Available data.
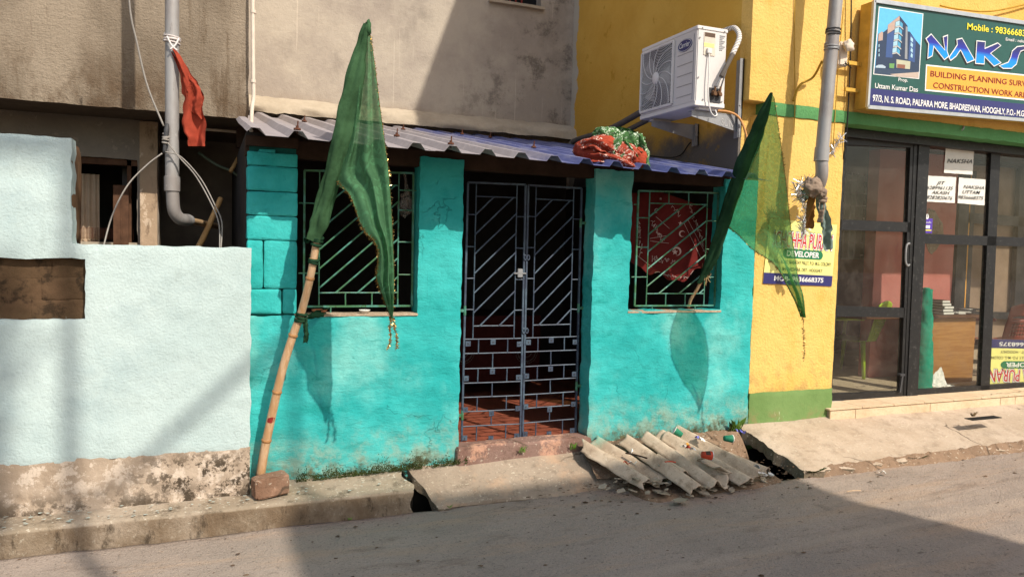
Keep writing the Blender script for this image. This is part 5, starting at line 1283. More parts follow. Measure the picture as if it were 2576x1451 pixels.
# grit and leaf scraps: too many to count
mb = MB(); rr = random.Random(5)
def chip(p, s):
    n = rr.randint(4, 6); a0 = rr.uniform(0, 6); P = []
    for k in range(n): t = a0+2*math.pi*k/n; q = s*rr.uniform(.5, 1.1); P.append(p+Vector((q*math.cos(t)*1.5, q*math.sin(t), rr.uniform(0, .3)*s)))
    top = p+Vector((0, 0, s*.5)); b = P+[top]; mb.add(b, [(k, (k+1) % n, n) for k in range(n)])
for k in range(620):
    x = rr.uniform(-2, 8.5); y = -.34-abs(rr.gauss(0, .8)); y = min(y, road_edge(x)-.02)
    if y < -4: continue
    chip(Vector((x, y, road_z(x)+.002)), rr.choice((.003, .003, .004, .004, .005, .006, .008, .013))*rr.uniform(.7, 1.3))
for k in range(750):
    x = rr.gauss(3.35, .42); y = -.33-abs(rr.gauss(0, .22))
    chip(Vector((x, y, .035+road_z(x)+.02*rr.random())), rr.choice((.004, .006, .009, .013)))
for k in range(200):
    x = rr.uniform(2.9, 4.1); y = rr.uniform(-.28, -.03); chip(Vector(dirt_pt((x-2.62)/1.50, max(0, (.03-y)/.36)))+Vector((0, 0, .003)), rr.choice((.004, .006, .01)))
o = obj('grit', mb, Mt['debris'], None, kind='stuff'); o['label'] = 'scattered grit, leaf crumbs and dirt clods on the road and by the heap'
mb = MB()
for k in range(170):
    x = rr.uniform(-1.6, 1.25); y = rr.uniform(-.29, -.01) if x > .27 else rr.uniform(-.29, -.14)
    z = .147+.05*(y+.285)/.33; s = rr.choice((.003, .004, .006, .010)); a0 = rr.uniform(0, 6)
    P = [Vector((x+s*rr.uniform(.4, 1.1)*math.cos(a0+t)*1.6, y+s*rr.uniform(.4, 1.1)*math.sin(a0+t), z+.010+rr.uniform(0, .002))) for t in (0, 1.3, 2.6, 3.9, 5.1)]; mb.poly(P)
o = obj('paint_flakes', mb, flat('pale_paint_flake', H('#a9b3aa'), .9, .1, 0, .3, 20), None, kind='stuff', recalc=False); o['label'] = 'pale paint flakes scattered along the pavement ledge'

mb = MB()
for k in range(150):
    x = min(rr.gauss(3.30, .30), 3.72); y = -.40-abs(rr.gauss(0, .12))-.05*(x < 3); c0 = Vector((x, y, .085+road_z(x)*.6-.06*max(0, -.5-y)+rr.uniform(0, .03))); s_ = rr.uniform(.012, .035); n_ = rr.randint(4, 6); a0 = rr.uniform(0, 6)
    tl = Matrix.Rotation(rr.uniform(-.4, .4), 3, 'X') @ Matrix.Rotation(rr.uniform(-.4, .4), 3, 'Y')
    P = [c0+tl@Vector((s_*rr.uniform(.5, 1.1)*1.4*math.cos(a0+6.283*j/n_), s_*rr.uniform(.5, 1.1)*math.sin(a0+6.283*j/n_), 0)) for j in range(n_)]
    mb.prism(P, tl@Vector((0, 0, .007)))
o = obj('rubble', mb, Mt['shard'], None, kind='stuff'); o['label'] = 'crumbled bits of grey roofing sheet strewn before the corrugated heap'

# ------------------------------------------------------------------ weeds and moss
def weed(c, h, n, seed, label, m=None, spread=.5, name='weed'):
    r = random.Random(seed); mb = MB(); c = Vector(c)
    for k in range(n):
        a = r.uniform(0, 6.28); q = h*r.uniform(.4, 1.1); tip = c+Vector((math.cos(a)*q*spread, -abs(math.sin(a))*q*spread*.6, q)); base = c+Vector((r.uniform(-1, 1)*h*.5, -.01, 0))
        mid = base.lerp(tip, .55)+Vector((0, 0, q*.12)); s_ = Vector((math.sin(a), math.cos(a), .2)).normalized()*h*r.uniform(.05, .13)
        mb.add([base, mid-s_, tip, mid+s_], [(0, 1, 2, 3)])
    o = obj(name, mb, m or Mt['leaf'], None, recalc=False); tag(o, label, 'weed'); return o
weed(PY(1850, 1082, -.03), .11, 26, 3, 'leafy weed in the corner between turquoise house and yellow pillar', spread=.9)
weed(PY(1838, 1086, -.02), .09, 30, 4, 'dark withered weed at the foot of the turquoise wall', Mt['moss'], .4)
weed(PY(1312, 1138, -.05), .055, 16, 5, 'small green sprig at the middle of the doorstep', spread=.9)
weed(PY(1440, 1130, -.05), .06, 18, 6, 'green sprig at the right end of the doorstep', spread=.8)
weed(PZ(2300, 1156, .10), .045, 60, 7, 'low green tuft where the apron meets the road', Mt['moss'], 3.2)
weed(PZ(2040, 1190, .08), .05, 60, 8, 'grass tuft at the broken corner of the apron', Mt['moss'], 3.)
weed(PZ(2110, 1180, .08), .03, 50, 12, 'thin line of grass along the ragged apron front', Mt['dry'], 5.)
weed(PZ(2190, 1170, .09), .028, 50, 13, 'sparse grass along the apron front, right of the first line', Mt['moss'], 5.)
weed(PZ(2446, 1047, .34), .05, 40, 9, 'clump of dry grass beside the hole in the apron', Mt['dry'], 1.2)
weed(PZ(880, 1306, .0), .02, 22, 10, 'tiny green sprig where the ledge meets the road', spread=1.2)
weed(PZ(1130, 1276, .02), .022, 22, 11, 'tiny green sprig at the front corner of the ramp slab', spread=1.2)
mb = MB(); r2 = random.Random(9)
for k in range(3000):
    t = r2.random(); px = 745+t*430; base = 1212-48*t
    if nz(px*.02, 3) < -.12 and r2.random() < .8: continue
    p = PY(px, base-abs(r2.gauss(0, 8+22*max(0, nz(px*.015, 8)))), -.030); s = r2.uniform(.002, .006)
    a = r2.uniform(0, 6.28); v = Vector((math.cos(a), -.4, math.sin(a)))*s; u_ = Vector((-math.sin(a), -.3, math.cos(a)))*s*.7
    p.y -= r2.uniform(0, .012); mb.add([p-v, p+u_, p+v, p-u_], [(0, 1, 2, 3)])
o = obj('moss', mb, Mt['moss'], None, kind='stuff', recalc=False); o['label'] = 'dark green moss along the foot of the turquoise wall'
mb = MB()
hp_ = PZ(2465, 1052, .325)
obj('hole_shade_patch', MB().box((hp_.x-.16, hp_.y-.05, .326), (hp_.x+.22, hp_.y+.03, .332)), Mt['drain'], None, kind='structure')  # flat dark sheet on the slab, painting the shade of a hole

# ------------------------------------------------------------------ shop sign
SY = -.16
sg = thing('shop_signboard', 'large green shop signboard with white-edged blue lettering above the glass front', 'signboard', (6, -.1, 3.1))
cTL, cTR, cBR, cBL = (2197, 3), (2800, 93), (2800, 322), (2180, 270)
def sgq(u, v): return quv((cTL, cTR, cBR, cBL), u, v)
SL = PY(*cTL, SY); SLb = PY(*cBL, SY)
mb = MB(); P = [PY(*c, SY) for c in (cTL, cTR, cBR, cBL)]; mb.prism(P, (0, .13, 0)); obj('box', mb, Mt['ply'], sg)
obj('face', MB().prism([p+Vector((0, -.004, 0)) for p in P], (0, .003, 0)), Mt['sg_green'], sg)
mb = MB()
for i, wd in ((0, .035), (1, .03), (2, .03), (3, .022)): mb.bar(P[i]+Vector((0, -.008, 0)), P[(i+1) % 4]+Vector((0, -.008, 0)), wd, .024)
obj('trim', mb, Mt['alu'], sg)
ppoly('address_strip', [(2183, 222), (2800, 286), (2800, 316), (2181, 264)], SY, Mt['sg_navy'], sg, .006)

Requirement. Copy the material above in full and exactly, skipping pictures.

Completed exercise.
Keep writing the Blender script for this image. This is part 5, starting at line 1283. More parts follow. Measure the picture as if it were 2576x1451 pixels.
# grit and leaf scraps: too many to count
mb = MB(); rr = random.Random(5)
def chip(p, s):
    n = rr.randint(4, 6); a0 = rr.uniform(0, 6); P = []
    for k in range(n): t = a0+2*math.pi*k/n; q = s*rr.uniform(.5, 1.1); P.append(p+Vector((q*math.cos(t)*1.5, q*math.sin(t), rr.uniform(0, .3)*s)))
    top = p+Vector((0, 0, s*.5)); b = P+[top]; mb.add(b, [(k, (k+1) % n, n) for k in range(n)])
for k in range(620):
    x = rr.uniform(-2, 8.5); y = -.34-abs(rr.gauss(0, .8)); y = min(y, road_edge(x)-.02)
    if y < -4: continue
    chip(Vector((x, y, road_z(x)+.002)), rr.choice((.003, .003, .004, .004, .005, .006, .008, .013))*rr.uniform(.7, 1.3))
for k in range(750):
    x = rr.gauss(3.35, .42); y = -.33-abs(rr.gauss(0, .22))
    chip(Vector((x, y, .035+road_z(x)+.02*rr.random())), rr.choice((.004, .006, .009, .013)))
for k in range(200):
    x = rr.uniform(2.9, 4.1); y = rr.uniform(-.28, -.03); chip(Vector(dirt_pt((x-2.62)/1.50, max(0, (.03-y)/.36)))+Vector((0, 0, .003)), rr.choice((.004, .006, .01)))
o = obj('grit', mb, Mt['debris'], None, kind='stuff'); o['label'] = 'scattered grit, leaf crumbs and dirt clods on the road and by the heap'
mb = MB()
for k in range(170):
    x = rr.uniform(-1.6, 1.25); y = rr.uniform(-.29, -.01) if x > .27 else rr.uniform(-.29, -.14)
    z = .147+.05*(y+.285)/.33; s = rr.choice((.003, .004, .006, .010)); a0 = rr.uniform(0, 6)
    P = [Vector((x+s*rr.uniform(.4, 1.1)*math.cos(a0+t)*1.6, y+s*rr.uniform(.4, 1.1)*math.sin(a0+t), z+.010+rr.uniform(0, .002))) for t in (0, 1.3, 2.6, 3.9, 5.1)]; mb.poly(P)
o = obj('paint_flakes', mb, flat('pale_paint_flake', H('#a9b3aa'), .9, .1, 0, .3, 20), None, kind='stuff', recalc=False); o['label'] = 'pale paint flakes scattered along the pavement ledge'

mb = MB()
for k in range(150):
    x = min(rr.gauss(3.30, .30), 3.72); y = -.40-abs(rr.gauss(0, .12))-.05*(x < 3); c0 = Vector((x, y, .085+road_z(x)*.6-.06*max(0, -.5-y)+rr.uniform(0, .03))); s_ = rr.uniform(.012, .035); n_ = rr.randint(4, 6); a0 = rr.uniform(0, 6)
    tl = Matrix.Rotation(rr.uniform(-.4, .4), 3, 'X') @ Matrix.Rotation(rr.uniform(-.4, .4), 3, 'Y')
    P = [c0+tl@Vector((s_*rr.uniform(.5, 1.1)*1.4*math.cos(a0+6.283*j/n_), s_*rr.uniform(.5, 1.1)*math.sin(a0+6.283*j/n_), 0)) for j in range(n_)]
    mb.prism(P, tl@Vector((0, 0, .007)))
o = obj('rubble', mb, Mt['shard'], None, kind='stuff'); o['label'] = 'crumbled bits of grey roofing sheet strewn before the corrugated heap'

# ------------------------------------------------------------------ weeds and moss
def weed(c, h, n, seed, label, m=None, spread=.5, name='weed'):
    r = random.Random(seed); mb = MB(); c = Vector(c)
    for k in range(n):
        a = r.uniform(0, 6.28); q = h*r.uniform(.4, 1.1); tip = c+Vector((math.cos(a)*q*spread, -abs(math.sin(a))*q*spread*.6, q)); base = c+Vector((r.uniform(-1, 1)*h*.5, -.01, 0))
        mid = base.lerp(tip, .55)+Vector((0, 0, q*.12)); s_ = Vector((math.sin(a), math.cos(a), .2)).normalized()*h*r.uniform(.05, .13)
        mb.add([base, mid-s_, tip, mid+s_], [(0, 1, 2, 3)])
    o = obj(name, mb, m or Mt['leaf'], None, recalc=False); tag(o, label, 'weed'); return o
weed(PY(1850, 1082, -.03), .11, 26, 3, 'leafy weed in the corner between turquoise house and yellow pillar', spread=.9)
weed(PY(1838, 1086, -.02), .09, 30, 4, 'dark withered weed at the foot of the turquoise wall', Mt['moss'], .4)
weed(PY(1312, 1138, -.05), .055, 16, 5, 'small green sprig at the middle of the doorstep', spread=.9)
weed(PY(1440, 1130, -.05), .06, 18, 6, 'green sprig at the right end of the doorstep', spread=.8)
weed(PZ(2300, 1156, .10), .045, 60, 7, 'low green tuft where the apron meets the road', Mt['moss'], 3.2)
weed(PZ(2040, 1190, .08), .05, 60, 8, 'grass tuft at the broken corner of the apron', Mt['moss'], 3.)
weed(PZ(2110, 1180, .08), .03, 50, 12, 'thin line of grass along the ragged apron front', Mt['dry'], 5.)
weed(PZ(2190, 1170, .09), .028, 50, 13, 'sparse grass along the apron front, right of the first line', Mt['moss'], 5.)
weed(PZ(2446, 1047, .34), .05, 40, 9, 'clump of dry grass beside the hole in the apron', Mt['dry'], 1.2)
weed(PZ(880, 1306, .0), .02, 22, 10, 'tiny green sprig where the ledge meets the road', spread=1.2)
weed(PZ(1130, 1276, .02), .022, 22, 11, 'tiny green sprig at the front corner of the ramp slab', spread=1.2)
mb = MB(); r2 = random.Random(9)
for k in range(3000):
    t = r2.random(); px = 745+t*430; base = 1212-48*t
    if nz(px*.02, 3) < -.12 and r2.random() < .8: continue
    p = PY(px, base-abs(r2.gauss(0, 8+22*max(0, nz(px*.015, 8)))), -.030); s = r2.uniform(.002, .006)
    a = r2.uniform(0, 6.28); v = Vector((math.cos(a), -.4, math.sin(a)))*s; u_ = Vector((-math.sin(a), -.3, math.cos(a)))*s*.7
    p.y -= r2.uniform(0, .012); mb.add([p-v, p+u_, p+v, p-u_], [(0, 1, 2, 3)])
o = obj('moss', mb, Mt['moss'], None, kind='stuff', recalc=False); o['label'] = 'dark green moss along the foot of the turquoise wall'
mb = MB()
hp_ = PZ(2465, 1052, .325)
obj('hole_shade_patch', MB().box((hp_.x-.16, hp_.y-.05, .326), (hp_.x+.22, hp_.y+.03, .332)), Mt['drain'], None, kind='structure')  # flat dark sheet on the slab, painting the shade of a hole

# ------------------------------------------------------------------ shop sign
SY = -.16
sg = thing('shop_signboard', 'large green shop signboard with white-edged blue lettering above the glass front', 'signboard', (6, -.1, 3.1))
cTL, cTR, cBR, cBL = (2197, 3), (2800, 93), (2800, 322), (2180, 270)
def sgq(u, v): return quv((cTL, cTR, cBR, cBL), u, v)
SL = PY(*cTL, SY); SLb = PY(*cBL, SY)
mb = MB(); P = [PY(*c, SY) for c in (cTL, cTR, cBR, cBL)]; mb.prism(P, (0, .13, 0)); obj('box', mb, Mt['ply'], sg)
obj('face', MB().prism([p+Vector((0, -.004, 0)) for p in P], (0, .003, 0)), Mt['sg_green'], sg)
mb = MB()
for i, wd in ((0, .035), (1, .03), (2, .03), (3, .022)): mb.bar(P[i]+Vector((0, -.008, 0)), P[(i+1) % 4]+Vector((0, -.008, 0)), wd, .024)
obj('trim', mb, Mt['alu'], sg)
ppoly('address_strip', [(2183, 222), (2800, 286), (2800, 316), (2181, 264)], SY, Mt['sg_navy'], sg, .006)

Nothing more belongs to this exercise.